Non stupisce che la parte quantitativamente più rilevante della tecnosfera (circa un terzo secondo gli autori dello studio) sia costituita dalle città, cresciute come un cancro in tutto il mondo dall’ultimo dopoguerra.

Il modello urbano, del resto, alimentato da un abbondante flusso di energia fossile a buon mercato, ha rappresentato ed è tuttora la chiave di volta dello sviluppo della civilizzazione umana: nelle città grandi e piccole, dunque, si è andata concentrando assieme ai suoi abitanti una massa colossale dell’infinità di frutti della tecnologia ancora in uso (palazzi, strade, infrastrutture, ecc.), mentre i sottoprodotti solidi, liquidi e gassosi che non si è voluto o potuto utilizzare, come pure un numero sterminato di cose al termine della loro vita utile, sono stati dispersi in ogni dove, rendendo la tecnosfera inestricabilmente connessa con la biosfera da cui origina.

I rifiuti, intesi nel senso più ampio del termine, sono in effetti la frazione in qualche modo più significativa della tecnosfera, quella che aumenta più rapidamente e che desta le maggiori preoccupazioni sia per le conseguenze a breve termine del suo accumulo (pensiamo agli impatti sanitari delle mille forme di inquinamento note e non note) che per quelle sul medio-lungo periodo come il riscaldamento globale.

Tornando ai numeri, limitandoci al solo biossido di carbonio di origine antropica emesso in atmosfera stiamo parlando di una massa pari a un trilione di tonnellate, equivalente a 150.000 piramidi di Cheope, che aumenta di 17 miliardi di tonnellate ogni anno che Dio manda in Terra.

Se dagli scarti allo stato aeriforme passiamo a quelli allo stato solido, le cose non vanno certo meglio.
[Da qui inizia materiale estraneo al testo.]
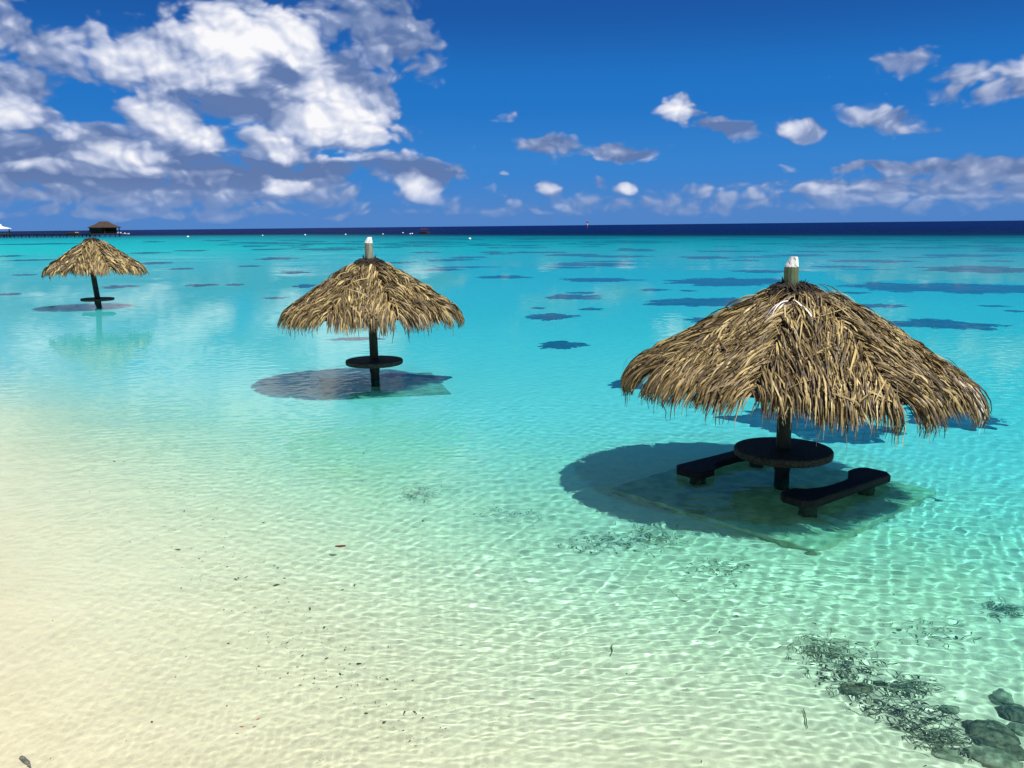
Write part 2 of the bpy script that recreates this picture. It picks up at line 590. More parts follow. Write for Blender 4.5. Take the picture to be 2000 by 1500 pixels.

Il pensiero va automaticamente a quei non-luoghi per eccellenza che sono le discariche, che dovrebbero essere oggetto di visite guidate obbligatorie da parte delle scolaresche per la valenza educativa che eserciterebbero, e che tuttavia non rappresentano che una frazione del destino finale di tutti i rifiuti solidi urbani o industriali incombusti.
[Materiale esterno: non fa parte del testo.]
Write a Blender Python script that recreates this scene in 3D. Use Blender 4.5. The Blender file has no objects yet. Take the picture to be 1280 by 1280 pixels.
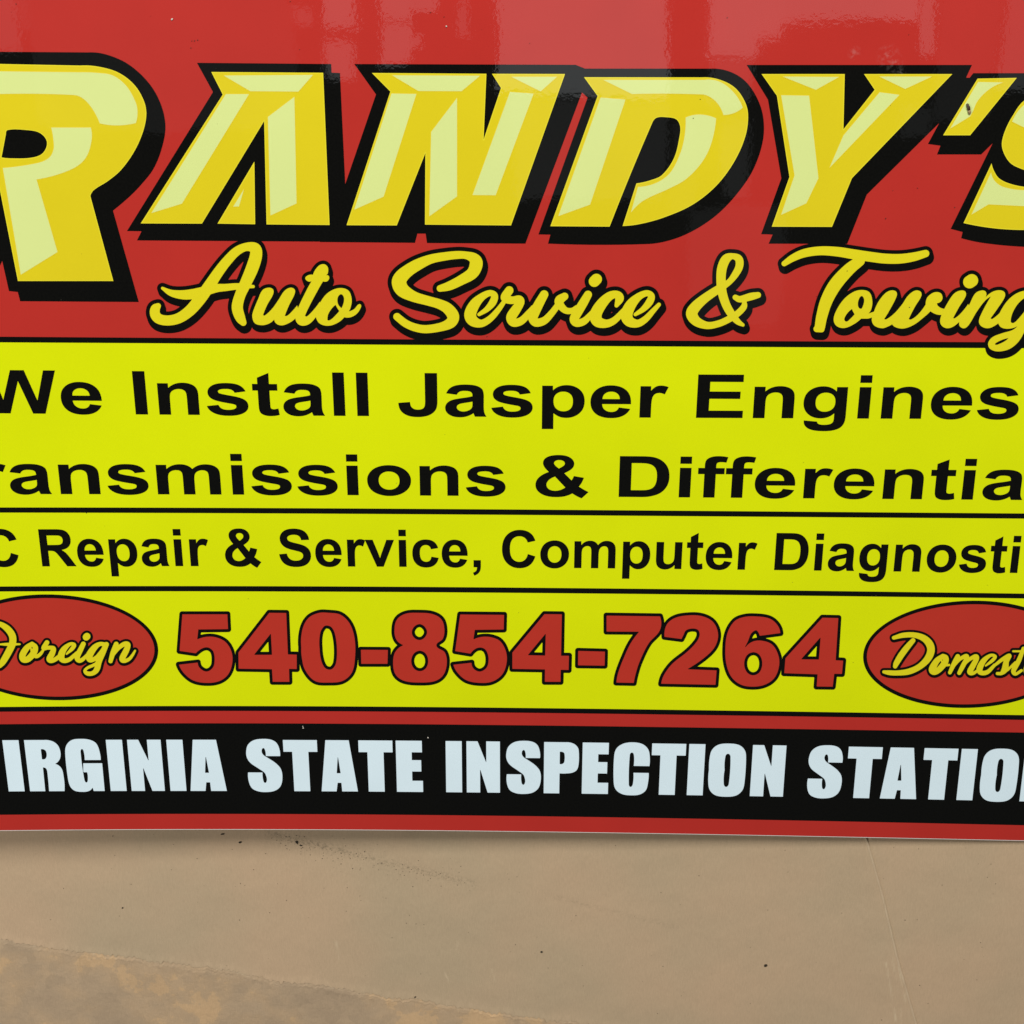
import bpy, bmesh, math, random
import numpy as np
from math import radians, sin, cos, tan, pi

C = bpy.context.scene
COL = C.collection
random.seed(7)
rng = np.random.default_rng(11)

# ------------------------------------------------------------------ camera, world, lamps, exposure
TILT = math.atan(1372.0 / 4960.0)          # camera leans so the foot of the sign is farther away
DIST = 1.10                                # metres from lens to the middle of the sign
cam_d = bpy.data.cameras.new('camera')
cam_d.sensor_width = 36.0
cam_d.lens = 36.0 * 1372.0 / 1280.0
cam_d.clip_start = 0.02
cam_d.clip_end = 100
cam = bpy.data.objects.new('camera', cam_d); COL.objects.link(cam)
CAM = np.array([0.0, DIST * sin(TILT), DIST * cos(TILT)])
cam.location = CAM
cam.rotation_euler = (-TILT, 0, 0)
C.camera = cam

w = bpy.data.worlds.new('World'); C.world = w; w.use_nodes = True
bg = w.node_tree.nodes['Background']
bg.inputs['Color'].default_value = (0.95, 1.0, 1.0, 1)
bg.inputs['Strength'].default_value = 0.05

def lamp(name, loc, target, sx, sy, radiance, color=(1, 1, 1)):
    d = bpy.data.lights.new(name, 'AREA'); d.shape = 'RECTANGLE'; d.size = sx; d.size_y = sy
    d.energy = radiance * pi * sx * sy
    d.color = color
    o = bpy.data.objects.new(name, d); COL.objects.link(o); o.location = loc
    v = np.array(target, float) - np.array(loc, float)
    from mathutils import Vector
    o.rotation_euler = Vector(v).to_track_quat('-Z', 'Y').to_euler()
    return o

# shop lighting: broad fixture high beyond the head, plus an added left fill for evenness
lamp('main_or_fill_lamp', (0.7, 2.75, 2.7), (0.1, -0.15, 0), 2.2, 1.2, 17.9, (1.0, 0.985, 0.94))
lamp('main_or_fill_lamp', (-3.1, 0.4, 2.2), (0, -0.1, 0), 1.0, 1.0, 19.5, (1.0, 0.99, 0.96))
# panes of the roof windows that mirror in the upper part of the gloss (x0,x1,y0,y1 in metres on the ceiling)
CEIL = 3.0
def pane(x0, x1, y0, y1, rad, col=(0.93, 0.98, 1.0)):
    lamp('pane_lamp', ((x0 + x1) / 2, (y0 + y1) / 2, CEIL), ((x0 + x1) / 2, (y0 + y1) / 2, 0), x1 - x0, y1 - y0, rad, col)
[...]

Di fronte alla formidabile macchina da guerra dell’economia basata sui consumi, niente e nessuno ha potuto impedire che essi venissero dispersi in ogni angolo del pianeta, compreso il sottosuolo e le profondità degli abissi marini, fino a contaminare lo spazio remoto, disseminato da rottami di sonde e satelliti orbitanti.
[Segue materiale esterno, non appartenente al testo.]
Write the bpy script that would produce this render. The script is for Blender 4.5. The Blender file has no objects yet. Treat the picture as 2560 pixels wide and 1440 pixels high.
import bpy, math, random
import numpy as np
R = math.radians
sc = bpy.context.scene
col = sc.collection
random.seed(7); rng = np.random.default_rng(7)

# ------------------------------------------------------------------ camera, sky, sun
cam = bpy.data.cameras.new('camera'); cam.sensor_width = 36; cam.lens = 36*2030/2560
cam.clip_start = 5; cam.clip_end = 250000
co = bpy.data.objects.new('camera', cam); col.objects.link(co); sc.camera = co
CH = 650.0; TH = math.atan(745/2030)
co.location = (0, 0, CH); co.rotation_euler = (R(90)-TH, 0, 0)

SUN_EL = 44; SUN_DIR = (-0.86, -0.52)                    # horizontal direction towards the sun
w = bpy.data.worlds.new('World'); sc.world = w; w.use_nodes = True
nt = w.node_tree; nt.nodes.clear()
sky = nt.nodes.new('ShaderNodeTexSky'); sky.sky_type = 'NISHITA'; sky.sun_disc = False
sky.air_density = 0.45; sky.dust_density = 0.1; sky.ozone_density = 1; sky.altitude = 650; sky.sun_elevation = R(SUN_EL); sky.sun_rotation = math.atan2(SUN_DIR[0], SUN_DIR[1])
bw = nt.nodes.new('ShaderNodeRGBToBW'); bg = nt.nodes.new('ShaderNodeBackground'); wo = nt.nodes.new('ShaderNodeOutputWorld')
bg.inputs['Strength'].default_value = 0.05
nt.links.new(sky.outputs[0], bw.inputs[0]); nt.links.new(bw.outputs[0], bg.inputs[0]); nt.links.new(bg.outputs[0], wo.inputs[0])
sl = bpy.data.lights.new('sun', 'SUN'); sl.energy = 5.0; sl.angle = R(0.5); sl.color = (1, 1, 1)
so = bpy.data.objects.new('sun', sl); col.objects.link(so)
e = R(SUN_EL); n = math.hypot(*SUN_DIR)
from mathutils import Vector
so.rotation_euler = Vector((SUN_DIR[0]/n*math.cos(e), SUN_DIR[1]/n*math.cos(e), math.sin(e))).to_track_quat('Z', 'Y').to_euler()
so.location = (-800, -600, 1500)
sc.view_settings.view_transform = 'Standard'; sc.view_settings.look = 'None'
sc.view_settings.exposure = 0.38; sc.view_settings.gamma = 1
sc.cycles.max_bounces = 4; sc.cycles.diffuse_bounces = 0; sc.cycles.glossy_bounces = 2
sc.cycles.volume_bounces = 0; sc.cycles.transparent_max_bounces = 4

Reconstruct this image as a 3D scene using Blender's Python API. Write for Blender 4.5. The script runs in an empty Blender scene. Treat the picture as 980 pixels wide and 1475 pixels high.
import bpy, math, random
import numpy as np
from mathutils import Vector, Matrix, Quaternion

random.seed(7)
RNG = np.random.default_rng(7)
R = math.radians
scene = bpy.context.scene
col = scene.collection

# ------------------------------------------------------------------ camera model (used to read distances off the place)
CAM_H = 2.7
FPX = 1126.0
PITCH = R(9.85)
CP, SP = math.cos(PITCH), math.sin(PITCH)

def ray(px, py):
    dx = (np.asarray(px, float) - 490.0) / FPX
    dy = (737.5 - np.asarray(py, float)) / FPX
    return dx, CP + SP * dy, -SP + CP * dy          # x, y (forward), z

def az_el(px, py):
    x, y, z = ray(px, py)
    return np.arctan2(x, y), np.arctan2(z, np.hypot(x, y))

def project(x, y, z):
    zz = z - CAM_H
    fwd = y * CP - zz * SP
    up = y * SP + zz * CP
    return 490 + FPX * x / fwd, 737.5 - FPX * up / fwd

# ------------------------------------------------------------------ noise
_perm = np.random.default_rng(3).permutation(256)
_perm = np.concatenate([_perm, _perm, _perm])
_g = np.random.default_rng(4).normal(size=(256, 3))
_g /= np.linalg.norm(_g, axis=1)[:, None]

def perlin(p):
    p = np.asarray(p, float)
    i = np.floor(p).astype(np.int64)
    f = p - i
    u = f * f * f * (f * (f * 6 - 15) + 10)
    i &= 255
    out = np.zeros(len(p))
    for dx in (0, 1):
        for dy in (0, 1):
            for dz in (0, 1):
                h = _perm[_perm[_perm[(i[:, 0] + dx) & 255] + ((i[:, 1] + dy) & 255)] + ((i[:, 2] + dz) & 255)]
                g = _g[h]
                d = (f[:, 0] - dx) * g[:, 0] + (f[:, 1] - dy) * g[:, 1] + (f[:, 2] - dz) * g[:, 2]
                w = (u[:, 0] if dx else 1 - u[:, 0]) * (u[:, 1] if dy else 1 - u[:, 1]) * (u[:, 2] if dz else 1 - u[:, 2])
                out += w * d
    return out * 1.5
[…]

Il peccato originale da cui è scaturita la diffusione incontrollata di materiali di scarto è evidentemente il libero arbitrio concesso all’industria, la quale ha potuto ideare e commercializzare indisturbata qualsivoglia bene di consumo infischiandosene del suo destino a fine vita, fino ad accorciarne deliberatamente la durata con la deprecabile pratica progettuale dell’obsolescenza programmata.

Il simbolo trionfante di una tale irresponsabile bulimia produttivista orientata alla materialità piuttosto che all’utilità è rappresentato senza dubbio dalla plastica, i cui effetti nefasti sembrano sovrastare ogni giorno di più i benefici.

L’indistruttibilità della plastica (o per meglio dire delle plastiche, perché il limite più grande al riciclo di questi polimeri è proprio la loro estrema eterogeneità) è un altro dei frutti avvelenati del petrolio di cui a distanza di 54 anni dal premio Nobel conferito a Giulio Natta stiamo finalmente prendendo coscienza.

Abbiamo dovuto attendere che i mari si trasformassero in zuppe di plastica per convincere le istituzioni a parlare di economia circolare. Ma siamo purtroppo ancora molto lontani dal mettere sistematicamente in pratica il sacrosanto principio della chiusura del cerchio, e delle famose tre R – ridurre, riusare, riciclare – ci limitiamo per lo più (quando va bene) a declinare l’ultima, perché la riduzione dei consumi e il riuso degli oggetti non sono certo ben visti dall’establishment dominante orientato alla crescita ad ogni costo.

Il percorso che porta a ricondurre le scorie generate dall’uomo nell’alveo dei processi rigenerativi naturali è ancora lungo e accidentato, ma forse la consapevolezza che tutti in un modo o nell’altro stiamo già camminando sulle macerie, come quelle della Berlino del Terzo Reich, può aiutarci almeno ad allontanare la resa dei conti finale fra la biosfera amica e quella parte di tecnosfera che le ha dichiarato guerra.



1 commento:

  1. Da piangere, ho 64 anni ed ho assistito a questo scempio.